Required task. Repeat exactly what appears from the opening line of the listing to the line with "bm = bmesh.new(); bx(bm, .287, 1.35, 2.160, 2.166, 1.44, 2.57);", inclusive.

Information provided.
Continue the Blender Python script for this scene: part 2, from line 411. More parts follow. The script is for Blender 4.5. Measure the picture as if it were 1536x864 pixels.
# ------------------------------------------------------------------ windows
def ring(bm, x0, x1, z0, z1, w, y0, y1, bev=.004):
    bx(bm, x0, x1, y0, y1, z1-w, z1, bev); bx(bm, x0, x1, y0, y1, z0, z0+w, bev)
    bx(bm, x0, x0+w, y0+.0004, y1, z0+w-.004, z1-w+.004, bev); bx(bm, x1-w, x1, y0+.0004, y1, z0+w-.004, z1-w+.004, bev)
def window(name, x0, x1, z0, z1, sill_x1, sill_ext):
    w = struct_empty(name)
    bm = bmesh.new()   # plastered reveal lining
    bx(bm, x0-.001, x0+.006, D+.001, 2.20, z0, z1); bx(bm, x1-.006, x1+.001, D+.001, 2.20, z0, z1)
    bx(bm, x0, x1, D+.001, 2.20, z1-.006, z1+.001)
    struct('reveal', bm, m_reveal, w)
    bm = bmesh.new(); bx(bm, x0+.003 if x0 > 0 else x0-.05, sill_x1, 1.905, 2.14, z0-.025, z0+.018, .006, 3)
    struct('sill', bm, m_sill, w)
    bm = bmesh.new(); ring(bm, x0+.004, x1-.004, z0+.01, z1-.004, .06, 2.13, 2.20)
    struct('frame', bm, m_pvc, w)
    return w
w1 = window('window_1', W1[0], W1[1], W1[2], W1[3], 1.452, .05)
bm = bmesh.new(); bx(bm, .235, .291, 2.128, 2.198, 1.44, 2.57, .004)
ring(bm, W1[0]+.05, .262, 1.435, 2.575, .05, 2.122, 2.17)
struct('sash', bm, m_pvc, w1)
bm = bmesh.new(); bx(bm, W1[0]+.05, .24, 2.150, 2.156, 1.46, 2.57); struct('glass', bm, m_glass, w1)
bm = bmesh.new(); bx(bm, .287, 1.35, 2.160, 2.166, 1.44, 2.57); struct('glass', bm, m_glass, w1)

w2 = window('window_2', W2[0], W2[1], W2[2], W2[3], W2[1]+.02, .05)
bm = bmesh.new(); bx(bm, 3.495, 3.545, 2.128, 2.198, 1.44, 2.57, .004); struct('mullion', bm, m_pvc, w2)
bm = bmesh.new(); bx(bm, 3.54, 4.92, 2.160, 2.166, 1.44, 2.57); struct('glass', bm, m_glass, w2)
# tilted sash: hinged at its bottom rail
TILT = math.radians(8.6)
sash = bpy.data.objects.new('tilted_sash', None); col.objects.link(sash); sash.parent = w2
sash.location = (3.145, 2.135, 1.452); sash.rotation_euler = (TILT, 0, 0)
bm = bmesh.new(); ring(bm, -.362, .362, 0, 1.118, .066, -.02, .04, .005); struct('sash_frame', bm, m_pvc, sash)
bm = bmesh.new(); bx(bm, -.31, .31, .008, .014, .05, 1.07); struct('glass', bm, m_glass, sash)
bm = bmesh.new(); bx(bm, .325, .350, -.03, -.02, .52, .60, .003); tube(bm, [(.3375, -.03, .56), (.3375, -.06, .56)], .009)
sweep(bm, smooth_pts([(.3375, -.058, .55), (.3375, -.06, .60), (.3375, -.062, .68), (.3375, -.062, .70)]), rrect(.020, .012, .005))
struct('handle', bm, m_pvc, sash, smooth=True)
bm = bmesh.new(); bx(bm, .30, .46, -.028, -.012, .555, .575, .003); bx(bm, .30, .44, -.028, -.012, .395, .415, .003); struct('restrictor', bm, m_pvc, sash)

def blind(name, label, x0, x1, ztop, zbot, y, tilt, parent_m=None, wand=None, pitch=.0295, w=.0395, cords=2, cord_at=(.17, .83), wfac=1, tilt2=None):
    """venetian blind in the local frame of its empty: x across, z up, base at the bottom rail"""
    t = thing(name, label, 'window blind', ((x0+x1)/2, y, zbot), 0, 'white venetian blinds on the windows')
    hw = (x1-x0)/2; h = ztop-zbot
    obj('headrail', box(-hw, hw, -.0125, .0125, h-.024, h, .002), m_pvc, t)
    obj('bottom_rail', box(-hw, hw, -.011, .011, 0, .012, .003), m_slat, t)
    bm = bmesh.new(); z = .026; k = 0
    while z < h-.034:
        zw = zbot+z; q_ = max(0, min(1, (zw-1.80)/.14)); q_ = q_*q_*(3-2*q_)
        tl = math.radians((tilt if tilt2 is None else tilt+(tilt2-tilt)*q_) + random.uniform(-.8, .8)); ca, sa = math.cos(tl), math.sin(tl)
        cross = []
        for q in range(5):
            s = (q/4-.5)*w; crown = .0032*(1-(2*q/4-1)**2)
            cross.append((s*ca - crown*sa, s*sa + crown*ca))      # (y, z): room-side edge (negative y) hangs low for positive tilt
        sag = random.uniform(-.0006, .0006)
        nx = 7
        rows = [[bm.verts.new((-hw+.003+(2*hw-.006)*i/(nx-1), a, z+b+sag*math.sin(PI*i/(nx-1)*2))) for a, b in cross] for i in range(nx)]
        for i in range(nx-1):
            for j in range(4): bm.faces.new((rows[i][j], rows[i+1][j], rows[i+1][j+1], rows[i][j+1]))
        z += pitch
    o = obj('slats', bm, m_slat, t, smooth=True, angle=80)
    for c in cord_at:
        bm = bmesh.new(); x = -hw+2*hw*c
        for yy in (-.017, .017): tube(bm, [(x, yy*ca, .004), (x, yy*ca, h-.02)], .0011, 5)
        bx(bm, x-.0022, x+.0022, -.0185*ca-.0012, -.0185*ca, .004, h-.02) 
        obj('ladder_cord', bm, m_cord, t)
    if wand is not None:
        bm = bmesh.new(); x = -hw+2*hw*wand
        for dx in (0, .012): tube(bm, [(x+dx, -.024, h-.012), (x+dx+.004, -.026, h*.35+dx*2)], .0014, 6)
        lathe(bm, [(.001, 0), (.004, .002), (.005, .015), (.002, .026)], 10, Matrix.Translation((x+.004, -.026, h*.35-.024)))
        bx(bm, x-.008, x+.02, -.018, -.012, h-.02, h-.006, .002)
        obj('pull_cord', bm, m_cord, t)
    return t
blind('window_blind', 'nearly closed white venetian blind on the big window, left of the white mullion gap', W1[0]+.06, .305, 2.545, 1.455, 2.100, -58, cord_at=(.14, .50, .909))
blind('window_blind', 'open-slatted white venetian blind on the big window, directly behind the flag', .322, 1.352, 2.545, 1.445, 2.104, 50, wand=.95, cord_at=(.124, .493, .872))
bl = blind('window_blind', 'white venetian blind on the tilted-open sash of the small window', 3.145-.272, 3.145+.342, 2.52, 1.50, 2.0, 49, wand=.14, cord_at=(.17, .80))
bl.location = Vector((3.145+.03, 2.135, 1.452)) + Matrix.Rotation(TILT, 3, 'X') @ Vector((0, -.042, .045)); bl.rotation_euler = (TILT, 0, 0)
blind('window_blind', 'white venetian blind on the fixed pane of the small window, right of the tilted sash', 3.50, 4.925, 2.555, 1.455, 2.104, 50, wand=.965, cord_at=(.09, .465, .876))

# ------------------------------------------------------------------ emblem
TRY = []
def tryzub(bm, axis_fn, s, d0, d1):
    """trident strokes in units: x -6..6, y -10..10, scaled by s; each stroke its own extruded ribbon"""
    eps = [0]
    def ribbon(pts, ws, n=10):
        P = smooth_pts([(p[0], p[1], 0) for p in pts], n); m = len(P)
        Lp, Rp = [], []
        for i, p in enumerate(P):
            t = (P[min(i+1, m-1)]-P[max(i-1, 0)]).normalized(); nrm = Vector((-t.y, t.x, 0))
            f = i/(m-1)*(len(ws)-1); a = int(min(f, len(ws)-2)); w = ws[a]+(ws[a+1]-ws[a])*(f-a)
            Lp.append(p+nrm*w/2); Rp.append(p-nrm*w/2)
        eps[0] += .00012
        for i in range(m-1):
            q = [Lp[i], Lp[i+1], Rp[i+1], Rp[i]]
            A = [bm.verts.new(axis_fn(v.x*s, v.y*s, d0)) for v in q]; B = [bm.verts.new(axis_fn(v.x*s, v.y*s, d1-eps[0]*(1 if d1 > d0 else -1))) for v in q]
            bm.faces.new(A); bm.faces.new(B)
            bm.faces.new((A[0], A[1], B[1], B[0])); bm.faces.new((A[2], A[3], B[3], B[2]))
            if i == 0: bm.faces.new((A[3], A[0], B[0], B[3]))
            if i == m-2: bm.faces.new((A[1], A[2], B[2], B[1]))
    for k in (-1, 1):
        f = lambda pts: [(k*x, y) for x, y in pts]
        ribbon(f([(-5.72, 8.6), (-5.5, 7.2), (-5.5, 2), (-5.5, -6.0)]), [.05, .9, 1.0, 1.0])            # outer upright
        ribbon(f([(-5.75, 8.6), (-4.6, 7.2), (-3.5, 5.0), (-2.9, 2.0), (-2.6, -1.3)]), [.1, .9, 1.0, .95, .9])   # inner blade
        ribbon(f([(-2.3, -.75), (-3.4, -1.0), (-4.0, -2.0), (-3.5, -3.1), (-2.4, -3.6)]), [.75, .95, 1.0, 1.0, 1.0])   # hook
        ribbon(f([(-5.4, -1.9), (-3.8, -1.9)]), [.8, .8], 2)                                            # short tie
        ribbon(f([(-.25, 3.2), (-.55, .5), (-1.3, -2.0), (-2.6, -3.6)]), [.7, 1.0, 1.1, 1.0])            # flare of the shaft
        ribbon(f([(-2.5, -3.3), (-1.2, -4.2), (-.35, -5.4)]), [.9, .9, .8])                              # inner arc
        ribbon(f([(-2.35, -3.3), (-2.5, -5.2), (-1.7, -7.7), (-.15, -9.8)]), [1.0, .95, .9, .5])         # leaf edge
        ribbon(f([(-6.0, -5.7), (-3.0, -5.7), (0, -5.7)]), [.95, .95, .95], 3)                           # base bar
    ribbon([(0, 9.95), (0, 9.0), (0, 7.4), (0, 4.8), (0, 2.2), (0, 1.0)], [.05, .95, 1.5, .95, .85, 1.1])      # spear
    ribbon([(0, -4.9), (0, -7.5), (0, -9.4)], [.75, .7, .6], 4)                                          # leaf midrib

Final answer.
Continue the Blender Python script for this scene: part 2, from line 411. More parts follow. The script is for Blender 4.5. Measure the picture as if it were 1536x864 pixels.
# ------------------------------------------------------------------ windows
def ring(bm, x0, x1, z0, z1, w, y0, y1, bev=.004):
    bx(bm, x0, x1, y0, y1, z1-w, z1, bev); bx(bm, x0, x1, y0, y1, z0, z0+w, bev)
    bx(bm, x0, x0+w, y0+.0004, y1, z0+w-.004, z1-w+.004, bev); bx(bm, x1-w, x1, y0+.0004, y1, z0+w-.004, z1-w+.004, bev)
def window(name, x0, x1, z0, z1, sill_x1, sill_ext):
    w = struct_empty(name)
    bm = bmesh.new()   # plastered reveal lining
    bx(bm, x0-.001, x0+.006, D+.001, 2.20, z0, z1); bx(bm, x1-.006, x1+.001, D+.001, 2.20, z0, z1)
    bx(bm, x0, x1, D+.001, 2.20, z1-.006, z1+.001)
    struct('reveal', bm, m_reveal, w)
    bm = bmesh.new(); bx(bm, x0+.003 if x0 > 0 else x0-.05, sill_x1, 1.905, 2.14, z0-.025, z0+.018, .006, 3)
    struct('sill', bm, m_sill, w)
    bm = bmesh.new(); ring(bm, x0+.004, x1-.004, z0+.01, z1-.004, .06, 2.13, 2.20)
    struct('frame', bm, m_pvc, w)
    return w
w1 = window('window_1', W1[0], W1[1], W1[2], W1[3], 1.452, .05)
bm = bmesh.new(); bx(bm, .235, .291, 2.128, 2.198, 1.44, 2.57, .004)
ring(bm, W1[0]+.05, .262, 1.435, 2.575, .05, 2.122, 2.17)
struct('sash', bm, m_pvc, w1)
bm = bmesh.new(); bx(bm, W1[0]+.05, .24, 2.150, 2.156, 1.46, 2.57); struct('glass', bm, m_glass, w1)
bm = bmesh.new(); bx(bm, .287, 1.35, 2.160, 2.166, 1.44, 2.57); struct('glass', bm, m_glass, w1)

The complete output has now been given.